## Source excerpt
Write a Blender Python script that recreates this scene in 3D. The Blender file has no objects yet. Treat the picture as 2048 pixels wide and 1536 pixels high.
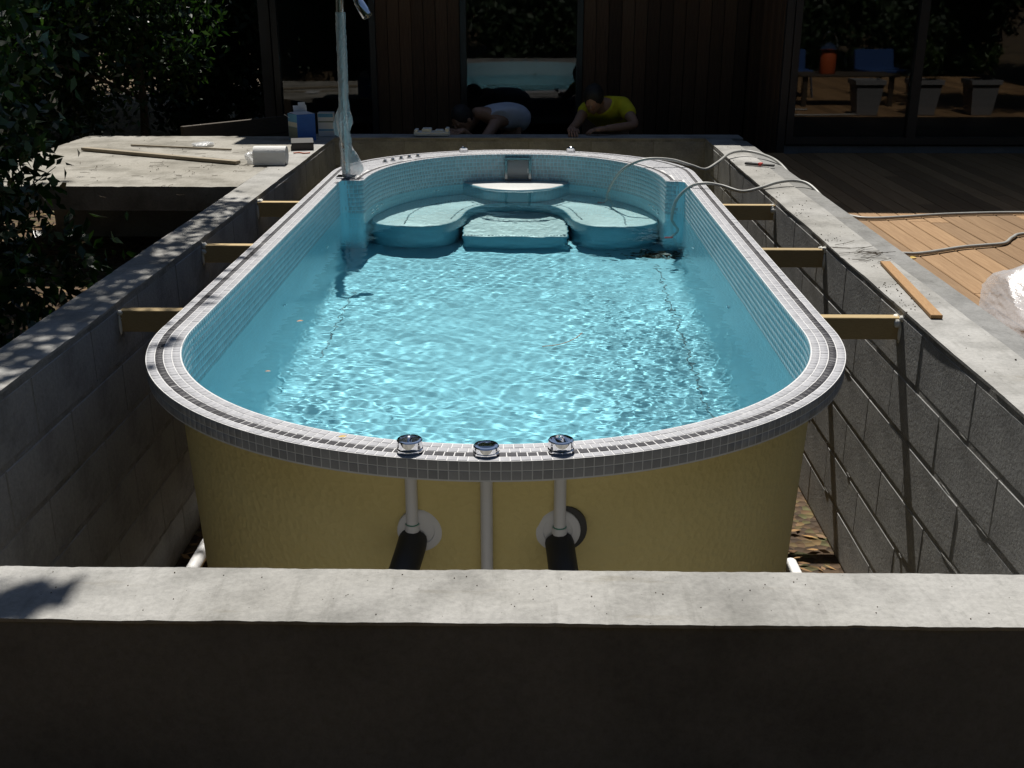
import bpy, bmesh, math, random
import numpy as np
from mathutils import Vector, Matrix, geometry
random.seed(7); RNG = np.random.default_rng(11)
R = math.radians
scene = bpy.context.scene
COL = scene.collection

# ------------------------------------------------------------------ camera
cam_d = bpy.data.cameras.new('camera'); cam = bpy.data.objects.new('camera', cam_d); COL.objects.link(cam)
cam.location = (0, 0, 1.13); cam.rotation_euler = (R(90 - 19.8), 0, R(0.955))
cam_d.sensor_width = 36; cam_d.lens = 2200 / 2048 * 36; cam_d.clip_start = 0.05; cam_d.clip_end = 600
scene.camera = cam
# ------------------------------------------------------------------ sky and sun
SUN_EL, SUN_AZ = 60.0, -5.0          # azimuth measured from +Y towards +X
world = bpy.data.worlds.new('World'); scene.world = world; world.use_nodes = True
wn = world.node_tree.nodes; wl = world.node_tree.links
sky = wn.new('ShaderNodeTexSky'); sky.sky_type = 'NISHITA'; sky.sun_disc = False
sky.sun_elevation = R(SUN_EL); sky.sun_rotation = R(SUN_AZ % 360); sky.air_density = 1.0; sky.dust_density = 0.6
bg = wn['Background']; bg.inputs['Strength'].default_value = 0.053
wl.new(sky.outputs['Color'], bg.inputs['Color'])
sun_d = bpy.data.lights.new('sun', 'SUN'); sun_d.energy = 5.0; sun_d.angle = R(0.53); sun_d.color = (1.0, 0.955, 0.88)
sun = bpy.data.objects.new('sun', sun_d); COL.objects.link(sun)
_d = Vector((math.sin(R(SUN_AZ)) * math.cos(R(SUN_EL)), math.cos(R(SUN_AZ)) * math.cos(R(SUN_EL)), math.sin(R(SUN_EL))))
sun.rotation_euler = _d.to_track_quat('Z', 'Y').to_euler()
sun_d.cycles.is_caustics_light = True
vs = scene.view_settings; vs.view_transform = 'Standard'; vs.look = 'None'; vs.exposure = 0.3; vs.gamma = 1.0
vs.use_curve_mapping = False
cy = scene.cycles
cy.use_denoising = True; cy.max_bounces = 10; cy.transmission_bounces = 8; cy.transparent_max_bounces = 12
cy.diffuse_bounces = 4; cy.glossy_bounces = 5; cy.sample_clamp_indirect = 6.0; cy.blur_glossy = 0.3
cy.caustics_refractive = True; cy.caustics_reflective = False

# ------------------------------------------------------------------ materials
def new_mat(name):
    m = bpy.data.materials.new(name); m.use_nodes = True
    return m, m.node_tree.nodes, m.node_tree.links, m.node_tree.nodes['Principled BSDF']
def ramp(n, stops):
    r = n.new('ShaderNodeValToRGB'); e = r.color_ramp.elements
    while len(e) < len(stops): e.new(0.5)
    for i, (p, c) in enumerate(stops):
        e[i].position = p; e[i].color = (*c, 1) if len(c) == 3 else c
    return r
def noise(n, l, scale, detail=4, rough=0.55, coord='Object', stretch=None):
    tc = n.new('ShaderNodeTexCoord'); t = n.new('ShaderNodeTexNoise')
    t.inputs['Scale'].default_value = scale; t.inputs['Detail'].default_value = detail; t.inputs['Roughness'].default_value = rough
    src = tc.outputs[coord]
    if stretch:
        mp = n.new('ShaderNodeMapping'); mp.inputs['Scale'].default_value = stretch; l.new(src, mp.inputs['Vector']); src = mp.outputs['Vector']
    l.new(src, t.inputs['Vector']); return t
def mixc(n, l, fac, a, b, mode='MIX'):
    m = n.new('ShaderNodeMix'); m.data_type = 'RGBA'; m.blend_type = mode
    for sock, v in ((m.inputs['Factor'], fac), (m.inputs[6], a), (m.inputs[7], b)):
        if isinstance(v, (int, float)): sock.default_value = v
        elif isinstance(v, tuple): sock.default_value = (*v, 1)
        else: l.new(v, sock)
    return m.outputs[2]
def add_bump(n, l, p, height, strength, dist):
    b = n.new('ShaderNodeBump'); b.inputs['Strength'].default_value = strength; b.inputs['Distance'].default_value = dist
    l.new(height, b.inputs['Height']); l.new(b.outputs['Normal'], p.inputs['Normal']); return b
def flat(name, col, rough=0.5, metal=0.0, var=0.0, vscale=30, bump=0.0, bscale=60, spec=0.5):
    m, n, l, p = new_mat(name)
    p.inputs['Roughness'].default_value = rough; p.inputs['Metallic'].default_value = metal
    p.inputs['Specular IOR Level'].default_value = spec
    if var > 0:
        t = noise(n, l, vscale); a = tuple(max(0, c * (1 - var)) for c in col); b = tuple(min(1, c * (1 + var)) for c in col)
        r = ramp(n, [(0.3, a), (0.7, b)]); l.new(t.outputs['Fac'], r.inputs['Fac']); l.new(r.outputs['Color'], p.inputs['Base Color'])
    else: p.inputs['Base Color'].default_value = (*col, 1)
    if bump > 0:
        t = noise(n, l, bscale, 5); add_bump(n, l, p, t.outputs['Fac'], bump, 0.01)
    return m
def concrete(name, col, dark, scale=3.0, bump=0.35, specks=True, stretch=None):
    m, n, l, p = new_mat(name); p.inputs['Roughness'].default_value = 0.9; p.inputs['Specular IOR Level'].default_value = 0.25
    a = noise(n, l, scale, 8, 0.62, stretch=stretch); r = ramp(n, [(0.32, dark), (0.55, col), (0.8, tuple(min(1, c * 1.12) for c in col))])
    l.new(a.outputs['Fac'], r.inputs['Fac']); c = r.outputs['Color']
    b = noise(n, l, 70, 6, 0.7); r2 = ramp(n, [(0.3, (0.72, 0.72, 0.72)), (0.6, (1, 1, 1))]); l.new(b.outputs['Fac'], r2.inputs['Fac'])
    c = mixc(n, l, 0.75, c, r2.outputs['Color'], 'MULTIPLY')
    if specks:
        s = noise(n, l, 38, 3, 0.8); r3 = ramp(n, [(0.27, (0.12, 0.1, 0.08)), (0.315, (1, 1, 1))]); l.new(s.outputs['Fac'], r3.inputs['Fac'])
        c = mixc(n, l, 0.8, c, r3.outputs['Color'], 'MULTIPLY')
        w = noise(n, l, 2.2, 5, 0.6, stretch=(1.0, 5.0, 1.0)); r4 = ramp(n, [(0.62, (1, 1, 1)), (0.72, (0.74, 0.7, 0.62))]); l.new(w.outputs['Fac'], r4.inputs['Fac'])
        c = mixc(n, l, 0.7, c, r4.outputs['Color'], 'MULTIPLY')
        tw = noise(n, l, 3.0, 6, 0.7, stretch=(9.0, 1.2, 1.0)); r5 = ramp(n, [(0.36, (0.80, 0.80, 0.79)), (0.46, (1, 1, 1)), (0.66, (1, 1, 1)), (0.72, (1.1, 1.1, 1.09))]); l.new(tw.outputs['Fac'], r5.inputs['Fac'])
        c = mixc(n, l, 0.65, c, r5.outputs['Color'], 'MULTIPLY')
        tx = noise(n, l, 1.1, 3, 0.5); rx_ = ramp(n, [(0.35, (0.80, 0.79, 0.76)), (0.6, (1.03, 1.03, 1.03))]); l.new(tx.outputs['Fac'], rx_.inputs['Fac'])
        c = mixc(n, l, 0.8, c, rx_.outputs['Color'], 'MULTIPLY')
    l.new(c, p.inputs['Base Color'])
    h = n.new('ShaderNodeMath'); h.operation = 'ADD'; l.new(b.outputs['Fac'], h.inputs[0]); l.new(a.outputs['Fac'], h.inputs[1])
    add_bump(n, l, p, h.outputs[0], bump, 0.006)
    return m
def wood(name, a, b, stretch, rough=0.7, scale=6, objvar=0.35):
    m, n, l, p = new_mat(name); p.inputs['Roughness'].default_value = rough; p.inputs['Specular IOR Level'].default_value = 0.3
    t = noise(n, l, scale, 7, 0.65, stretch=stretch); r = ramp(n, [(0.3, a), (0.7, b)]); l.new(t.outputs['Fac'], r.inputs['Fac'])
    c = r.outputs['Color']
    oi = n.new('ShaderNodeObjectInfo'); r2 = ramp(n, [(0, (1 - objvar,) * 3), (1, (1 + objvar * 0.3,) * 3)]); l.new(oi.outputs['Random'], r2.inputs['Fac'])
    c = mixc(n, l, 1.0, c, r2.outputs['Color'], 'MULTIPLY'); l.new(c, p.inputs['Base Color'])
    add_bump(n, l, p, t.outputs['Fac'], 0.25, 0.004)
    return m
def tile_mat(name, lo, hi, rough=0.55):
    m, n, l, p = new_mat(name); p.inputs['Roughness'].default_value = rough; p.inputs['Specular IOR Level'].default_value = 0.22
    g = n.new('ShaderNodeNewGeometry'); oi = n.new('ShaderNodeObjectInfo')
    ad = n.new('ShaderNodeMath'); ad.operation = 'ADD'; l.new(g.outputs['Random Per Island'], ad.inputs[0]); l.new(oi.outputs['Random'], ad.inputs[1])
    fr = n.new('ShaderNodeMath'); fr.operation = 'FRACT'; l.new(ad.outputs[0], fr.inputs[0])
    r = ramp(n, [(0.0, lo), (1.0, hi)]); l.new(fr.outputs[0], r.inputs['Fac'])
    t = noise(n, l, 25, 4); r2 = ramp(n, [(0.3, (0.88,) * 3), (0.7, (1.04,) * 3)]); l.new(t.outputs['Fac'], r2.inputs['Fac'])
    l.new(mixc(n, l, 1.0, r.outputs['Color'], r2.outputs['Color'], 'MULTIPLY'), p.inputs['Base Color'])
    return m
def leaf_mat(name, lo, hi, trans=0.35, rough=0.4):
    m, n, l, p = new_mat(name); p.inputs['Roughness'].default_value = rough
    g = n.new('ShaderNodeNewGeometry'); r = ramp(n, [(0, lo), (1, hi)]); l.new(g.outputs['Random Per Island'], r.inputs['Fac'])
    l.new(r.outputs['Color'], p.inputs['Base Color'])
    tr = n.new('ShaderNodeBsdfTranslucent'); l.new(mixc(n, l, 1.0, r.outputs['Color'], (1.0, 1.2, 0.5), 'MULTIPLY'), tr.inputs['Color'])
    mx = n.new('ShaderNodeMixShader'); mx.inputs['Fac'].default_value = trans
    l.new(p.outputs['BSDF'], mx.inputs[1]); l.new(tr.outputs['BSDF'], mx.inputs[2]); l.new(mx.outputs[0], n['Material Output'].inputs['Surface'])
    return m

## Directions
Leave out any pictures, please, and quote only the lines from the top of the data through the line that contains "COL = scene.collection".

## Output of the exercise
Write a Blender Python script that recreates this scene in 3D. The Blender file has no objects yet. Treat the picture as 2048 pixels wide and 1536 pixels high.
import bpy, bmesh, math, random
import numpy as np
from mathutils import Vector, Matrix, geometry
random.seed(7); RNG = np.random.default_rng(11)
R = math.radians
scene = bpy.context.scene
COL = scene.collection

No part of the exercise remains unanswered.